— Problem details —
Below this line is a set of entries; quote exactly the lines from the line that contains "Continue the Blender" to the line that contains "pillow('cushion', 'dark magenta", both lines included.

— Data rows —
──────────

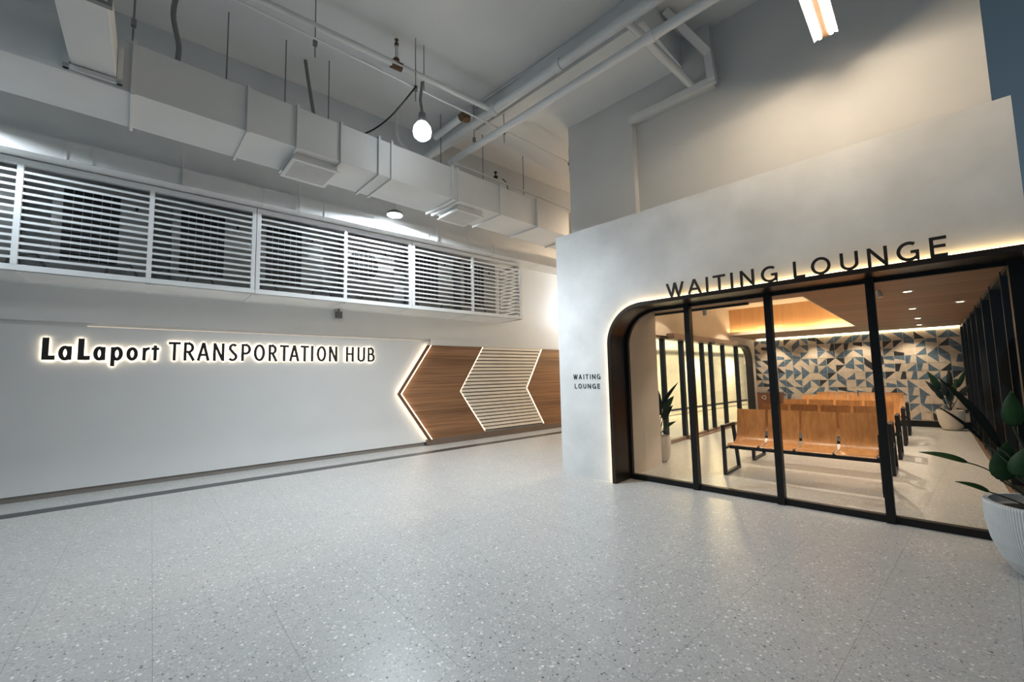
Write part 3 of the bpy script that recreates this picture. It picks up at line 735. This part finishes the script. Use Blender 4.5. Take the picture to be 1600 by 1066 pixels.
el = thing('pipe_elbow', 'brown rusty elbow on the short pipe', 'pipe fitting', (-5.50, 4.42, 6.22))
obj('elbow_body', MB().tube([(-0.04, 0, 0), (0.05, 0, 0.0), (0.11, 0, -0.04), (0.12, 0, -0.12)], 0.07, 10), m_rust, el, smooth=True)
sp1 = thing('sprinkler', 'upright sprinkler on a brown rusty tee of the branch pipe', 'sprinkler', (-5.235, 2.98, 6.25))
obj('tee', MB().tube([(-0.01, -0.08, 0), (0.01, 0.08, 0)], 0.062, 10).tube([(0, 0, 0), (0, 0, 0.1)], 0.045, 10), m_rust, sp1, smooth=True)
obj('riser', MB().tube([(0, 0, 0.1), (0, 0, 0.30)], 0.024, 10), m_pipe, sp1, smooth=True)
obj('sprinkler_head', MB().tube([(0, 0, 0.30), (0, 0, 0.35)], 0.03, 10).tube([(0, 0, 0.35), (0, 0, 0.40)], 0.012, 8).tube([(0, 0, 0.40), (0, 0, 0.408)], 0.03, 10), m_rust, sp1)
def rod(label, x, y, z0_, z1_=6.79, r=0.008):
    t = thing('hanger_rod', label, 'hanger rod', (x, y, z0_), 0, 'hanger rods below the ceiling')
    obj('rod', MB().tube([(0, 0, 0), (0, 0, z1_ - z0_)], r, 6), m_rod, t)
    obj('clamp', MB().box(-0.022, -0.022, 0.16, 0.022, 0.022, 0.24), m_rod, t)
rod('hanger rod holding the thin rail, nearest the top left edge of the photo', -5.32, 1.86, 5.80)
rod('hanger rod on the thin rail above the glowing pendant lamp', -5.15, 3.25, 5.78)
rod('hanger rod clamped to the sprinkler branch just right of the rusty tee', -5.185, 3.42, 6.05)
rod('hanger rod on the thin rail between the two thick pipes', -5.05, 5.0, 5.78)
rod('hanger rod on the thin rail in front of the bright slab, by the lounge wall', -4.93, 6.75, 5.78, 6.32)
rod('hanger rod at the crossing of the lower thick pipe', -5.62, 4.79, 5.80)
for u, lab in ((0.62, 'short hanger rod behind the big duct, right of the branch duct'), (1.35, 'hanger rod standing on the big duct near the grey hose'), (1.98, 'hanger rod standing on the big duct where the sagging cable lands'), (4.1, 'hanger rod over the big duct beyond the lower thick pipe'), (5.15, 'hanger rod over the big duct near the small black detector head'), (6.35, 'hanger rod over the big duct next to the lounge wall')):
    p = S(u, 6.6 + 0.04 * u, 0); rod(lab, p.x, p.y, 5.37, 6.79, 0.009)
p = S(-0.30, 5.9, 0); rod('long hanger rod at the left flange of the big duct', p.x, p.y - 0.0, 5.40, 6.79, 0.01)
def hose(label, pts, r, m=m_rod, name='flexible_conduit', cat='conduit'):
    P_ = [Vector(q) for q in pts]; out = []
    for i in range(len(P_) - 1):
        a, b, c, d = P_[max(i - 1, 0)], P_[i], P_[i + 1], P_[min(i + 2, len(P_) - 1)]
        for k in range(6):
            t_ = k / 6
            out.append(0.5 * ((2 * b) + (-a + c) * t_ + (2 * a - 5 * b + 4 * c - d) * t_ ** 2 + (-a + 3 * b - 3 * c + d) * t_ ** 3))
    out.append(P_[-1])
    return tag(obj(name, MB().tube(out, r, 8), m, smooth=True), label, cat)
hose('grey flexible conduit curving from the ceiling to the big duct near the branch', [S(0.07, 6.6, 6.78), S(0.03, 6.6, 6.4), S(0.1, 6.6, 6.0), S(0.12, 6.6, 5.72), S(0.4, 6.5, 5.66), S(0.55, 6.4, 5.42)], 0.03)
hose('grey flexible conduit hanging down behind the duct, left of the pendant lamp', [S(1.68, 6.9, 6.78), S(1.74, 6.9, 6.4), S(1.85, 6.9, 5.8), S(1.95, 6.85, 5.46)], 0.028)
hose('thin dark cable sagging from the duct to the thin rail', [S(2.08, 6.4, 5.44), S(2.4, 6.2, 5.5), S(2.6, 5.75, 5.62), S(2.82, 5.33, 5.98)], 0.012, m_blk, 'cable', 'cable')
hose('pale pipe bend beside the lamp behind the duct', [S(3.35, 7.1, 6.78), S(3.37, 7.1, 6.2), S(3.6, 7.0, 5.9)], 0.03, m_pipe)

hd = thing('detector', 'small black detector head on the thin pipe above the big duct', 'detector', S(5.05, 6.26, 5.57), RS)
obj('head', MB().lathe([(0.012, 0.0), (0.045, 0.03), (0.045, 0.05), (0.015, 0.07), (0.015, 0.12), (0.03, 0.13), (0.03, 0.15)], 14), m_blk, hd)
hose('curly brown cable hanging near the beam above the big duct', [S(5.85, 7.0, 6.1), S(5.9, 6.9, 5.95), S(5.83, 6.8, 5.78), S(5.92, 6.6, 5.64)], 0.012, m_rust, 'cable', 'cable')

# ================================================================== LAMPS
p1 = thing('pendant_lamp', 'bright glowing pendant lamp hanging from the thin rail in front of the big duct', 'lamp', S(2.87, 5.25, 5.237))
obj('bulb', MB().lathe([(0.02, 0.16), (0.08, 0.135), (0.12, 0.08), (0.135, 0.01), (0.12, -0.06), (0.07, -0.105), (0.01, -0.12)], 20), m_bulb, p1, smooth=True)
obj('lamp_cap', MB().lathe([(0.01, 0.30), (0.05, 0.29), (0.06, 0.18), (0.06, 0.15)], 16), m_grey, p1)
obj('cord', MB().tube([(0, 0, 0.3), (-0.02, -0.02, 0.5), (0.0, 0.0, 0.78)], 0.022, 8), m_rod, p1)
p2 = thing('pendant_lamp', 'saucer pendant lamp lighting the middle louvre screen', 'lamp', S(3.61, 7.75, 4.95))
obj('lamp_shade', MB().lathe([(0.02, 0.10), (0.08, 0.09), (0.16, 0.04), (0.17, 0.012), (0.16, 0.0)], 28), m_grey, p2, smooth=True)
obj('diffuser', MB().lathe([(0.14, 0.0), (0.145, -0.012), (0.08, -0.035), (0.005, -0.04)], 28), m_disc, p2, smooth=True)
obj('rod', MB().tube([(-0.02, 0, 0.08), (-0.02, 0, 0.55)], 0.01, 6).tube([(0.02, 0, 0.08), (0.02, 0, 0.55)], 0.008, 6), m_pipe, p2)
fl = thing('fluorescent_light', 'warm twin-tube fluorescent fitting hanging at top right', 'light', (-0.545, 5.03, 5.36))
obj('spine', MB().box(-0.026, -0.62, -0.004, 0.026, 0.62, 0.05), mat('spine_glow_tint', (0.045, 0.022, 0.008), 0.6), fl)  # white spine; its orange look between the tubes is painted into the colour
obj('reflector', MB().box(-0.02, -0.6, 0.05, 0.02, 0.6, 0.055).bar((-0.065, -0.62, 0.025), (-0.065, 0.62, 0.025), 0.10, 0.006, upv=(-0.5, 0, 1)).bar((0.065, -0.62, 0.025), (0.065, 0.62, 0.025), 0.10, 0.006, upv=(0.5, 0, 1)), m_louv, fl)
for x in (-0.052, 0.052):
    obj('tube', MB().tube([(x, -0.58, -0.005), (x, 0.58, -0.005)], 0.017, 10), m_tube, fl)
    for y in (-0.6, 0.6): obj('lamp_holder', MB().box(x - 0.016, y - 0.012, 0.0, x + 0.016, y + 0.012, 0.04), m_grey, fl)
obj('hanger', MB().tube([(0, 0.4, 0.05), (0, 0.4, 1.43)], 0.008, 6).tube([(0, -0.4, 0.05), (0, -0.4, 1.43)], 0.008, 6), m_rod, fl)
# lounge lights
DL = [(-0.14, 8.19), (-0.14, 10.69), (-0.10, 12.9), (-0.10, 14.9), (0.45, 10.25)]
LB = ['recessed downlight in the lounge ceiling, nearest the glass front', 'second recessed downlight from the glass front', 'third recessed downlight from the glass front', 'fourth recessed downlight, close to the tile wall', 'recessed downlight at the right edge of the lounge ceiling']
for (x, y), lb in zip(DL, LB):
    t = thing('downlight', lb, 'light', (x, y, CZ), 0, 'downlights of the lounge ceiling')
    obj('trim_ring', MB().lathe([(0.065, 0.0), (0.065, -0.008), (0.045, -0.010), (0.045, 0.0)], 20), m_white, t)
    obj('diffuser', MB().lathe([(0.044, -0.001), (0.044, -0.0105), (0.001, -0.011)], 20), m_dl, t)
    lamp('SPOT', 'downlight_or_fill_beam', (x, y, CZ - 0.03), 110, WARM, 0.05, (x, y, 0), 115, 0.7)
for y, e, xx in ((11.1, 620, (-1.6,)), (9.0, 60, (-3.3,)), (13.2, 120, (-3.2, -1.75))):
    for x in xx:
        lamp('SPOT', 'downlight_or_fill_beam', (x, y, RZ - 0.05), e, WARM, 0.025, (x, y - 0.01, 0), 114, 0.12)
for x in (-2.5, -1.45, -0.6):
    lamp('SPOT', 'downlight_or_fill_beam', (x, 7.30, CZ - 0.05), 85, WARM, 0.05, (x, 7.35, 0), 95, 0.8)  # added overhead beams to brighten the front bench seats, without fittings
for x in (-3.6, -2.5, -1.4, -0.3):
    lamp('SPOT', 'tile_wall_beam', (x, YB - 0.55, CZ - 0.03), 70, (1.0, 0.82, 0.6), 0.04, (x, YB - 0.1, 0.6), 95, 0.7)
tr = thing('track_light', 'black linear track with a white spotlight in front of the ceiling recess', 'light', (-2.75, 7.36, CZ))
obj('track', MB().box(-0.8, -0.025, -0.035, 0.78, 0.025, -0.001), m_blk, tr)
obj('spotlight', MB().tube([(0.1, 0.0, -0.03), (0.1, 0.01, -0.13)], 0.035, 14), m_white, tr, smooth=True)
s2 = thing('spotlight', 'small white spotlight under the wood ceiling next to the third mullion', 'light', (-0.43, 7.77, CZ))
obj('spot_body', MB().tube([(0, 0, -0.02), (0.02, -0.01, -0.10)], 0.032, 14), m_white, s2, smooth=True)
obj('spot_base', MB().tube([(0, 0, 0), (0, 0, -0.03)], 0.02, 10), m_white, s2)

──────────

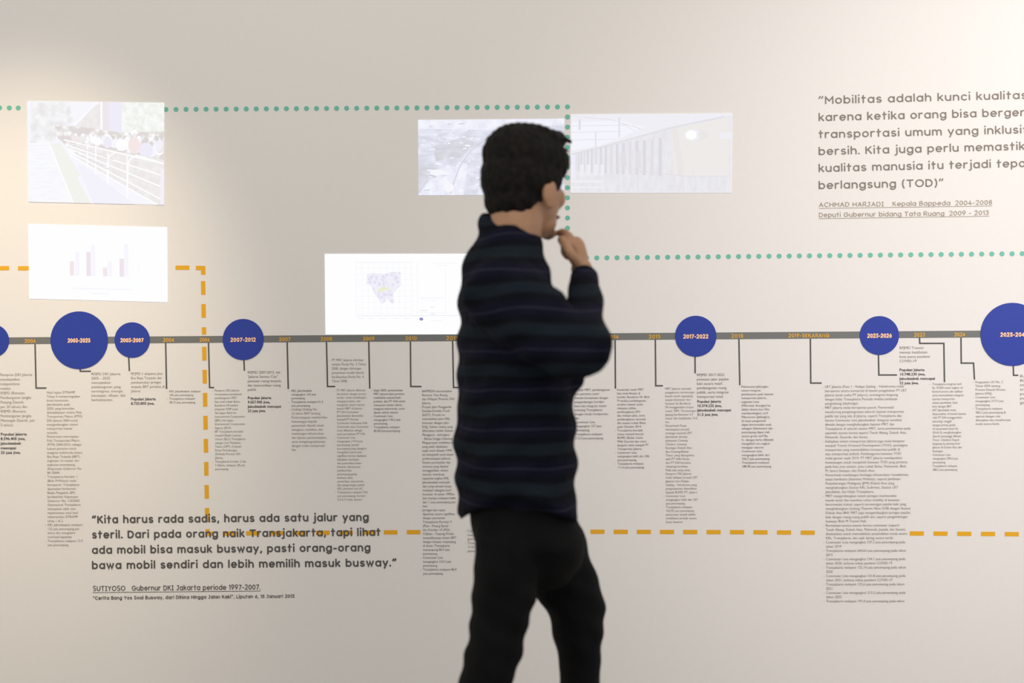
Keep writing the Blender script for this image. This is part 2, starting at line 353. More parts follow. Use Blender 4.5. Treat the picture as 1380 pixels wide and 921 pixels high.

──────────

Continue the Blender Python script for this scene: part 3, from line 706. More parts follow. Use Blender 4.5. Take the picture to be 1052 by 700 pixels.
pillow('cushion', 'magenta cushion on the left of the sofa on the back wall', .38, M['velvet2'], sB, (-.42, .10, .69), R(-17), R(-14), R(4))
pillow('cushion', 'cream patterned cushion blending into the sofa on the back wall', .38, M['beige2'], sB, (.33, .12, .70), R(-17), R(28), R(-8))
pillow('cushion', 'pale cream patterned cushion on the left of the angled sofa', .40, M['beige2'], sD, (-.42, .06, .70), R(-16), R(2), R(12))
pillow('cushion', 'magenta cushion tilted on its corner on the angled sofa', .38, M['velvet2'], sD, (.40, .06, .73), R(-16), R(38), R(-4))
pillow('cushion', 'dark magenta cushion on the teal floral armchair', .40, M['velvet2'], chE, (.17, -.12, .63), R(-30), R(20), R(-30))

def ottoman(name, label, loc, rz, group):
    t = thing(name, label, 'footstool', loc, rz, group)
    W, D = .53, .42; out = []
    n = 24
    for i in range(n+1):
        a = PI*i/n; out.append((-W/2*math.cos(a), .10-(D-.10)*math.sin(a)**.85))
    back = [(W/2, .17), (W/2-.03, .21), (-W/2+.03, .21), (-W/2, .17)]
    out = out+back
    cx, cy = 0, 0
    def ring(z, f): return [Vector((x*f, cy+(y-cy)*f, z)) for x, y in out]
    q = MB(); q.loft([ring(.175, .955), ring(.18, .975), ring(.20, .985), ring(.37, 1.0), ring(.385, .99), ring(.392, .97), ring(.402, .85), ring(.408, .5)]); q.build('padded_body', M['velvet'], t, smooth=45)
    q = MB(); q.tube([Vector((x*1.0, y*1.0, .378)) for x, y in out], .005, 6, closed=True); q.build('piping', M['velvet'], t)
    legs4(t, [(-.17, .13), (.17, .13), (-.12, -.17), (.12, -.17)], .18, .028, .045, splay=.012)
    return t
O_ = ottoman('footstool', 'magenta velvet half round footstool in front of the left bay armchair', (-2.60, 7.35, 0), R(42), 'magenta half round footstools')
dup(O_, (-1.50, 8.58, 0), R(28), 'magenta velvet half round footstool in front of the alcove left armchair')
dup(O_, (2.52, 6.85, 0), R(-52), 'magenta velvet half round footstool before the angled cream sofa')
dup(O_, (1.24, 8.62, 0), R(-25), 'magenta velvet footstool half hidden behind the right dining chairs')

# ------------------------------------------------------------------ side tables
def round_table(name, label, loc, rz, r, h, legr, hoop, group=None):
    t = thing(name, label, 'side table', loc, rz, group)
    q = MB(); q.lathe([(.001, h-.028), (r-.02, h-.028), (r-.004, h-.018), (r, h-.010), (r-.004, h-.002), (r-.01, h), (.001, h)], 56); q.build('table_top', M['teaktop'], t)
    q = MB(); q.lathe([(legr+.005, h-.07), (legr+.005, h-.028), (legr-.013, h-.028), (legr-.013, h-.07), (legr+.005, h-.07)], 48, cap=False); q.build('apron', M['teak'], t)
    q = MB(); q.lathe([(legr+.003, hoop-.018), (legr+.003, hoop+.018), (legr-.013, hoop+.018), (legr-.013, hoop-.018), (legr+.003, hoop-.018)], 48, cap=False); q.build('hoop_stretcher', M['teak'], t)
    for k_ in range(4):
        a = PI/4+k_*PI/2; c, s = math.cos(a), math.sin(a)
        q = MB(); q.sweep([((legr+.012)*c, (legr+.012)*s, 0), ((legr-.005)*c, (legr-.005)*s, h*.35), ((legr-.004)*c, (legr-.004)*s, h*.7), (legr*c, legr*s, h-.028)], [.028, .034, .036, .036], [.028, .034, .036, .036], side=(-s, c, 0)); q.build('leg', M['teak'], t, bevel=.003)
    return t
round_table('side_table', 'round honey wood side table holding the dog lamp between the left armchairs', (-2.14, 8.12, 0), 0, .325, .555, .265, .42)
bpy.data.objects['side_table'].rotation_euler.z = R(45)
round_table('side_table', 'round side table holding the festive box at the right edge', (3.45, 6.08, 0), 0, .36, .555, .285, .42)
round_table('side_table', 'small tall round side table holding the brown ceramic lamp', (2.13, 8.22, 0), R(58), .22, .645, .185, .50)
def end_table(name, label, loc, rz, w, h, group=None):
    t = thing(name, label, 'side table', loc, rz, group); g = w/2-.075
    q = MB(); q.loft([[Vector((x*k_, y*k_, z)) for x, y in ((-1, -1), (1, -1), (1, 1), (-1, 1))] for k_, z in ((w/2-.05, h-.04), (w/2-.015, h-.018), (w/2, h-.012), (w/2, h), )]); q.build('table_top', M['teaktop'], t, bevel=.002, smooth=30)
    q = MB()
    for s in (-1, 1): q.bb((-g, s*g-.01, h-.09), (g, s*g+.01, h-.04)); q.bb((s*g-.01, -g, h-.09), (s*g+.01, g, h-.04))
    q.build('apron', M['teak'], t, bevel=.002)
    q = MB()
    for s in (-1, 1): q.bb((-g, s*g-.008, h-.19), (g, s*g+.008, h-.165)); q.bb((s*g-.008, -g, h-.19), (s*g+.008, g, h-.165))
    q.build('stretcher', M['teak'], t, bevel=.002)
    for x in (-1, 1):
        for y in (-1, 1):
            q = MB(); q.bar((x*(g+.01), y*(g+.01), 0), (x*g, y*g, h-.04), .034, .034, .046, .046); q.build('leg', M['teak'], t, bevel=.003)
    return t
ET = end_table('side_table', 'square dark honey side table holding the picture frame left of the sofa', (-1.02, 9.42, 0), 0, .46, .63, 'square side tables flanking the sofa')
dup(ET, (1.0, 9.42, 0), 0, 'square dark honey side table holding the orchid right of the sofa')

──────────

— Exercise solution —
Continue the Blender Python script for this scene: part 3, from line 706. More parts follow. Use Blender 4.5. Take the picture to be 1052 by 700 pixels.
pillow('cushion', 'magenta cushion on the left of the sofa on the back wall', .38, M['velvet2'], sB, (-.42, .10, .69), R(-17), R(-14), R(4))
pillow('cushion', 'cream patterned cushion blending into the sofa on the back wall', .38, M['beige2'], sB, (.33, .12, .70), R(-17), R(28), R(-8))
pillow('cushion', 'pale cream patterned cushion on the left of the angled sofa', .40, M['beige2'], sD, (-.42, .06, .70), R(-16), R(2), R(12))
pillow('cushion', 'magenta cushion tilted on its corner on the angled sofa', .38, M['velvet2'], sD, (.40, .06, .73), R(-16), R(38), R(-4))
pillow('cushion', 'dark magenta cushion on the teal floral armchair', .40, M['velvet2'], chE, (.17, -.12, .63), R(-30), R(20), R(-30))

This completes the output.